For students across the country, the traditional eighth-grade trip to Washington is a chance to join the throngs on the Mall and perhaps spot some of the world’s most powerful people on the grounds of the U.S. Capitol.

But a group from South Orange Middle School in New Jersey will probably remember their trip to the capital last week for ad different reason: It was the occasion for a pointed snub of House Speaker Paul D. Ryan, R-Wis.

About half of the roughly 150 students refused to have their photo taken with Ryan when he briefly joined them outside the capitol Thursday. Instead, they stood across the street while Ryan posed with their peers.

Matthew Malespina, 13, said in an interview Sunday that he chose not to be photographed with Ryan because he disagreed with the policies the speaker and his party are pushing on health care, among other things.

“I don’t want to be associated with a man who puts his party before his country,” Matthew said. “I don’t like to take a picture with somebody that I can’t associate with. Let’s say somebody is not nice to me at school, for example. I wouldn’t take a picture with them, probably.”
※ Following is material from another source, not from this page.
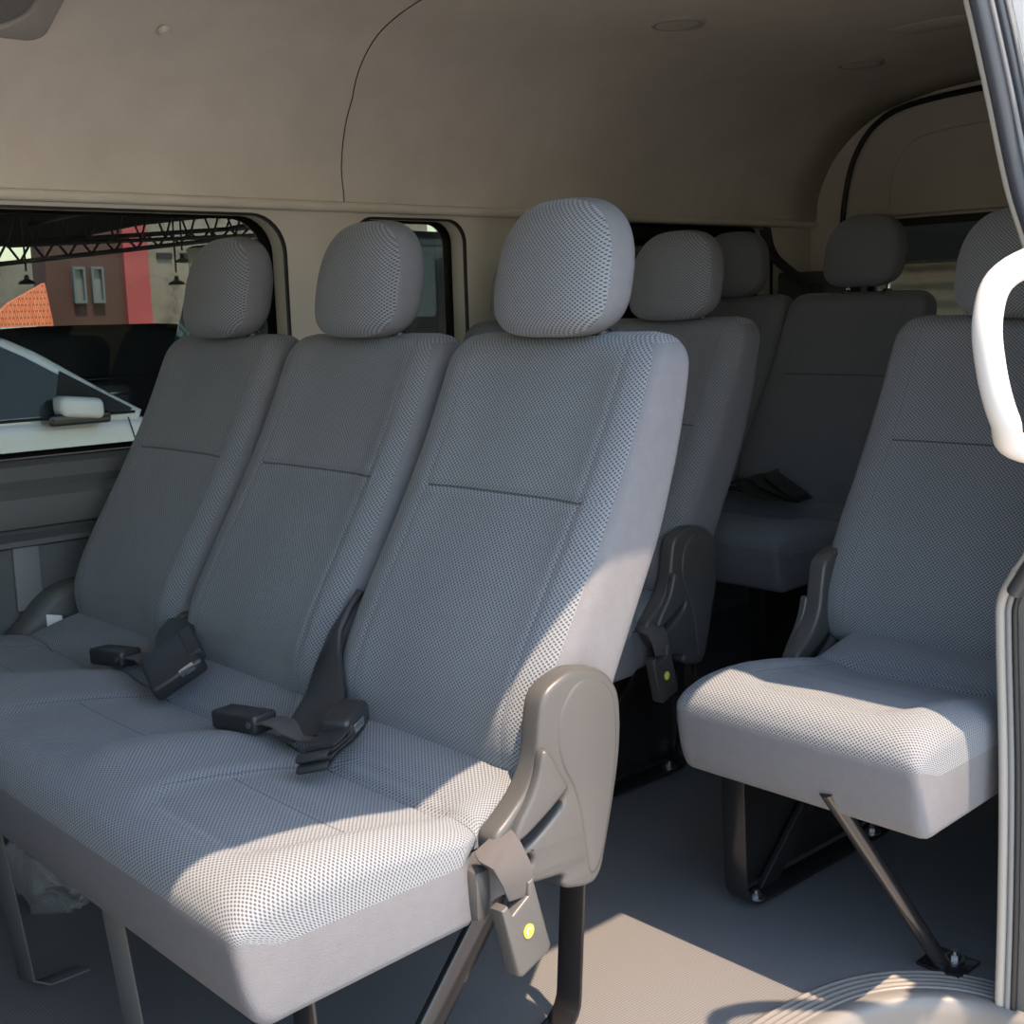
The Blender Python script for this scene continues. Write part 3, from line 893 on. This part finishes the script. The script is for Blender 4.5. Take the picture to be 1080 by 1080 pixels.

Matthew’s mother, Elissa Malespina, said she was surprised but pleased to hear of the students’ protest action.

“I’m proud of him, and I’m proud of the other students that chose to exercise their constitutional rights and did so in a respectful manner,” she said.

Elissa Malespina said some of the online comments on news stories about the students’ actions have been vitriolic, often focusing on the parents.

“Our community has been supportive of what has happened,” she said. “Outside our area, people have said that they should shoot the parents.”

She said that while politics are a frequent topic of discussion in their household, criticism that she or other parents “indoctrinated” the kids is unfounded.

Ryan’s office did not respond to requests for comment. On social media, the speaker gave no hints that he was miffed by students refusing to be photographed with him.